— begin Data provided —

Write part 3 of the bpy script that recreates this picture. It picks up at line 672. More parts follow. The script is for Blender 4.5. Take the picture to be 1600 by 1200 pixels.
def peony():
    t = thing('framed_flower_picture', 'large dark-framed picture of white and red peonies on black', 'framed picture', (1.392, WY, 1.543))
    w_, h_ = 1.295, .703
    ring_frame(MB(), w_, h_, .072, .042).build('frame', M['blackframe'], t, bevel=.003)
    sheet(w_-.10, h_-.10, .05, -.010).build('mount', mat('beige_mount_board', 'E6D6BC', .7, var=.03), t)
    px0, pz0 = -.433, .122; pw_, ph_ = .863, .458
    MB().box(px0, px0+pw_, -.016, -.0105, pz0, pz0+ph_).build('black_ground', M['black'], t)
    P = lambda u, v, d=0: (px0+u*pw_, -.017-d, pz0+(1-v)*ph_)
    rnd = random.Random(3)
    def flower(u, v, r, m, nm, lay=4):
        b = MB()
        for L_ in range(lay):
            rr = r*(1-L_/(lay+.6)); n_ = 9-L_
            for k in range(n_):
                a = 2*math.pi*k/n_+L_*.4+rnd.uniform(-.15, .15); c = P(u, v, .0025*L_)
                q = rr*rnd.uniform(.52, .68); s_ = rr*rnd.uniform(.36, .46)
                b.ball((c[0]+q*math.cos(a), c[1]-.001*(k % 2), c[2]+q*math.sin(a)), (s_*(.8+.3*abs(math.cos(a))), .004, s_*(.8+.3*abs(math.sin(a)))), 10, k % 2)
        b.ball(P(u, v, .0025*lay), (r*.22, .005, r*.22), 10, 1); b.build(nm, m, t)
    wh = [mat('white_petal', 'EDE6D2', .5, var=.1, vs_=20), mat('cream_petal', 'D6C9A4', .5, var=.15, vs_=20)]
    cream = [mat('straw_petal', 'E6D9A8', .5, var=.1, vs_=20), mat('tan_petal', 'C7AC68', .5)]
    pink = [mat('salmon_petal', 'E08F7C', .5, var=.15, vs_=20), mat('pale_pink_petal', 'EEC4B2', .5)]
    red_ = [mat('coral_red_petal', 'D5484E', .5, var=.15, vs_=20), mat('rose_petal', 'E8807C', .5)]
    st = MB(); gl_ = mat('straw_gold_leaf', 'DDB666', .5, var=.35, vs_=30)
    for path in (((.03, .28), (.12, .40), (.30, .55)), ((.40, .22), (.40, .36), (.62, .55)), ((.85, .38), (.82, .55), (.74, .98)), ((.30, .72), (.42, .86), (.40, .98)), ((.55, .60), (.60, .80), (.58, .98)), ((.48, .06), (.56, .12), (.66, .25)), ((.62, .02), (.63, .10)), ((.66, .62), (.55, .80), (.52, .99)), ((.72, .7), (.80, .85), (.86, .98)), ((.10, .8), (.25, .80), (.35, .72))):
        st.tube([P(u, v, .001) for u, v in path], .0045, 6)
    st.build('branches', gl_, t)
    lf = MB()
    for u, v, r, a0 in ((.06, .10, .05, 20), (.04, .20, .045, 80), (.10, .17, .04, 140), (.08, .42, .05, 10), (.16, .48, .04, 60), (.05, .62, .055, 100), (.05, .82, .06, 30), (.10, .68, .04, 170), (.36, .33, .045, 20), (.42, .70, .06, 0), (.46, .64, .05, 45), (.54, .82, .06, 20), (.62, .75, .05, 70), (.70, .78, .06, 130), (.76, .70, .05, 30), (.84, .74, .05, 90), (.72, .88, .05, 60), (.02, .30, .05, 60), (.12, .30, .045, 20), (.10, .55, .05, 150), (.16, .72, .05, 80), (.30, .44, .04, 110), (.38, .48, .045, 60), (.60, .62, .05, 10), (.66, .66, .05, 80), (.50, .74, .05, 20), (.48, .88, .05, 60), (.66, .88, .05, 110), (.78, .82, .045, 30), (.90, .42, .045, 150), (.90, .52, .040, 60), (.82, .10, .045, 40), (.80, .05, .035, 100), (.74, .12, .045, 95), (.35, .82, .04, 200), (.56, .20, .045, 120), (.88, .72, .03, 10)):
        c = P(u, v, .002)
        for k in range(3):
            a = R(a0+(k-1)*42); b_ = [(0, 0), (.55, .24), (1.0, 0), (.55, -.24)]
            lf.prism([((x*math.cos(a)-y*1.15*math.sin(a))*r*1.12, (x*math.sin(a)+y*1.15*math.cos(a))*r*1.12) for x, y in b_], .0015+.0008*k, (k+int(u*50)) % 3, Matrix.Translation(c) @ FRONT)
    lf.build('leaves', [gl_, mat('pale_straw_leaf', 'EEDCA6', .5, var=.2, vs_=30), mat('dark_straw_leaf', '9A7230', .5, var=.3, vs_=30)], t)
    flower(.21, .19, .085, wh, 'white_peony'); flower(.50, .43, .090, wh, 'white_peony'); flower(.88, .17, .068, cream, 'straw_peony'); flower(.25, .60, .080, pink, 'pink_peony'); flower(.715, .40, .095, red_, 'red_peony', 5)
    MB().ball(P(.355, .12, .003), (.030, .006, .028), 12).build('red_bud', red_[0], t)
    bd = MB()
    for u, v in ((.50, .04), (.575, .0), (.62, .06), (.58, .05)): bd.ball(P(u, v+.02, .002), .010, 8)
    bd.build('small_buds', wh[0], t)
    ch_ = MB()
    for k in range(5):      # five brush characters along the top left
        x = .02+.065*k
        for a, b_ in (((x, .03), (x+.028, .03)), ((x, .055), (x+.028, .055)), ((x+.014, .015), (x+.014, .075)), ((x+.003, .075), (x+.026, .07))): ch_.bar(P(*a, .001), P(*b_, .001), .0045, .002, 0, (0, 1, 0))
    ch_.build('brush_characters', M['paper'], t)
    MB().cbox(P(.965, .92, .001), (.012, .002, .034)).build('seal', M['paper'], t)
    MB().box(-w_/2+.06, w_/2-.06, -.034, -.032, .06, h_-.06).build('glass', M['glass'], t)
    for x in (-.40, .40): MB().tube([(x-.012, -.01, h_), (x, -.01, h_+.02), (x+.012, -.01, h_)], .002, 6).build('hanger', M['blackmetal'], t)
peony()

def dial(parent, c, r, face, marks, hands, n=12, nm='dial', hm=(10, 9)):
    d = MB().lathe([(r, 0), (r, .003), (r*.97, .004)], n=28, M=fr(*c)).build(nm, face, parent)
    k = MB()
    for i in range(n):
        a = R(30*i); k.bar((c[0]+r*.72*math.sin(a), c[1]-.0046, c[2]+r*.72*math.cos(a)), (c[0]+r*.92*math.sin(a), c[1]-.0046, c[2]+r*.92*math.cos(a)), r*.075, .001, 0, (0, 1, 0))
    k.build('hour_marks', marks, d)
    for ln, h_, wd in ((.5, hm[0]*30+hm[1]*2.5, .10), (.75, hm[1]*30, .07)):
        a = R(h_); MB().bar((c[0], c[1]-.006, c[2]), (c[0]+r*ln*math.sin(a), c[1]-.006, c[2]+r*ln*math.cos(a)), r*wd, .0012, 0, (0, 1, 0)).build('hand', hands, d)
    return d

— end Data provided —

What the task asks: Quote each line of the data above exactly as written.

Solution for this problem:
Write part 3 of the bpy script that recreates this picture. It picks up at line 672. More parts follow. The script is for Blender 4.5. Take the picture to be 1600 by 1200 pixels.
def peony():
    t = thing('framed_flower_picture', 'large dark-framed picture of white and red peonies on black', 'framed picture', (1.392, WY, 1.543))
    w_, h_ = 1.295, .703
    ring_frame(MB(), w_, h_, .072, .042).build('frame', M['blackframe'], t, bevel=.003)
    sheet(w_-.10, h_-.10, .05, -.010).build('mount', mat('beige_mount_board', 'E6D6BC', .7, var=.03), t)
    px0, pz0 = -.433, .122; pw_, ph_ = .863, .458
    MB().box(px0, px0+pw_, -.016, -.0105, pz0, pz0+ph_).build('black_ground', M['black'], t)
    P = lambda u, v, d=0: (px0+u*pw_, -.017-d, pz0+(1-v)*ph_)
    rnd = random.Random(3)
    def flower(u, v, r, m, nm, lay=4):
        b = MB()
        for L_ in range(lay):
            rr = r*(1-L_/(lay+.6)); n_ = 9-L_
            for k in range(n_):
                a = 2*math.pi*k/n_+L_*.4+rnd.uniform(-.15, .15); c = P(u, v, .0025*L_)
                q = rr*rnd.uniform(.52, .68); s_ = rr*rnd.uniform(.36, .46)
                b.ball((c[0]+q*math.cos(a), c[1]-.001*(k % 2), c[2]+q*math.sin(a)), (s_*(.8+.3*abs(math.cos(a))), .004, s_*(.8+.3*abs(math.sin(a)))), 10, k % 2)
        b.ball(P(u, v, .0025*lay), (r*.22, .005, r*.22), 10, 1); b.build(nm, m, t)
    wh = [mat('white_petal', 'EDE6D2', .5, var=.1, vs_=20), mat('cream_petal', 'D6C9A4', .5, var=.15, vs_=20)]
    cream = [mat('straw_petal', 'E6D9A8', .5, var=.1, vs_=20), mat('tan_petal', 'C7AC68', .5)]
    pink = [mat('salmon_petal', 'E08F7C', .5, var=.15, vs_=20), mat('pale_pink_petal', 'EEC4B2', .5)]
    red_ = [mat('coral_red_petal', 'D5484E', .5, var=.15, vs_=20), mat('rose_petal', 'E8807C', .5)]
    st = MB(); gl_ = mat('straw_gold_leaf', 'DDB666', .5, var=.35, vs_=30)
    for path in (((.03, .28), (.12, .40), (.30, .55)), ((.40, .22), (.40, .36), (.62, .55)), ((.85, .38), (.82, .55), (.74, .98)), ((.30, .72), (.42, .86), (.40, .98)), ((.55, .60), (.60, .80), (.58, .98)), ((.48, .06), (.56, .12), (.66, .25)), ((.62, .02), (.63, .10)), ((.66, .62), (.55, .80), (.52, .99)), ((.72, .7), (.80, .85), (.86, .98)), ((.10, .8), (.25, .80), (.35, .72))):
        st.tube([P(u, v, .001) for u, v in path], .0045, 6)
    st.build('branches', gl_, t)
    lf = MB()
    for u, v, r, a0 in ((.06, .10, .05, 20), (.04, .20, .045, 80), (.10, .17, .04, 140), (.08, .42, .05, 10), (.16, .48, .04, 60), (.05, .62, .055, 100), (.05, .82, .06, 30), (.10, .68, .04, 170), (.36, .33, .045, 20), (.42, .70, .06, 0), (.46, .64, .05, 45), (.54, .82, .06, 20), (.62, .75, .05, 70), (.70, .78, .06, 130), (.76, .70, .05, 30), (.84, .74, .05, 90), (.72, .88, .05, 60), (.02, .30, .05, 60), (.12, .30, .045, 20), (.10, .55, .05, 150), (.16, .72, .05, 80), (.30, .44, .04, 110), (.38, .48, .045, 60), (.60, .62, .05, 10), (.66, .66, .05, 80), (.50, .74, .05, 20), (.48, .88, .05, 60), (.66, .88, .05, 110), (.78, .82, .045, 30), (.90, .42, .045, 150), (.90, .52, .040, 60), (.82, .10, .045, 40), (.80, .05, .035, 100), (.74, .12, .045, 95), (.35, .82, .04, 200), (.56, .20, .045, 120), (.88, .72, .03, 10)):
        c = P(u, v, .002)
        for k in range(3):
            a = R(a0+(k-1)*42); b_ = [(0, 0), (.55, .24), (1.0, 0), (.55, -.24)]
            lf.prism([((x*math.cos(a)-y*1.15*math.sin(a))*r*1.12, (x*math.sin(a)+y*1.15*math.cos(a))*r*1.12) for x, y in b_], .0015+.0008*k, (k+int(u*50)) % 3, Matrix.Translation(c) @ FRONT)
    lf.build('leaves', [gl_, mat('pale_straw_leaf', 'EEDCA6', .5, var=.2, vs_=30), mat('dark_straw_leaf', '9A7230', .5, var=.3, vs_=30)], t)
    flower(.21, .19, .085, wh, 'white_peony'); flower(.50, .43, .090, wh, 'white_peony'); flower(.88, .17, .068, cream, 'straw_peony'); flower(.25, .60, .080, pink, 'pink_peony'); flower(.715, .40, .095, red_, 'red_peony', 5)
    MB().ball(P(.355, .12, .003), (.030, .006, .028), 12).build('red_bud', red_[0], t)
    bd = MB()
    for u, v in ((.50, .04), (.575, .0), (.62, .06), (.58, .05)): bd.ball(P(u, v+.02, .002), .010, 8)
    bd.build('small_buds', wh[0], t)
    ch_ = MB()
    for k in range(5):      # five brush characters along the top left
        x = .02+.065*k
        for a, b_ in (((x, .03), (x+.028, .03)), ((x, .055), (x+.028, .055)), ((x+.014, .015), (x+.014, .075)), ((x+.003, .075), (x+.026, .07))): ch_.bar(P(*a, .001), P(*b_, .001), .0045, .002, 0, (0, 1, 0))
    ch_.build('brush_characters', M['paper'], t)
    MB().cbox(P(.965, .92, .001), (.012, .002, .034)).build('seal', M['paper'], t)
    MB().box(-w_/2+.06, w_/2-.06, -.034, -.032, .06, h_-.06).build('glass', M['glass'], t)
    for x in (-.40, .40): MB().tube([(x-.012, -.01, h_), (x, -.01, h_+.02), (x+.012, -.01, h_)], .002, 6).build('hanger', M['blackmetal'], t)
peony()

def dial(parent, c, r, face, marks, hands, n=12, nm='dial', hm=(10, 9)):
    d = MB().lathe([(r, 0), (r, .003), (r*.97, .004)], n=28, M=fr(*c)).build(nm, face, parent)
    k = MB()
    for i in range(n):
        a = R(30*i); k.bar((c[0]+r*.72*math.sin(a), c[1]-.0046, c[2]+r*.72*math.cos(a)), (c[0]+r*.92*math.sin(a), c[1]-.0046, c[2]+r*.92*math.cos(a)), r*.075, .001, 0, (0, 1, 0))
    k.build('hour_marks', marks, d)
    for ln, h_, wd in ((.5, hm[0]*30+hm[1]*2.5, .10), (.75, hm[1]*30, .07)):
        a = R(h_); MB().bar((c[0], c[1]-.006, c[2]), (c[0]+r*ln*math.sin(a), c[1]-.006, c[2]+r*ln*math.cos(a)), r*wd, .0012, 0, (0, 1, 0)).build('hand', hands, d)
    return d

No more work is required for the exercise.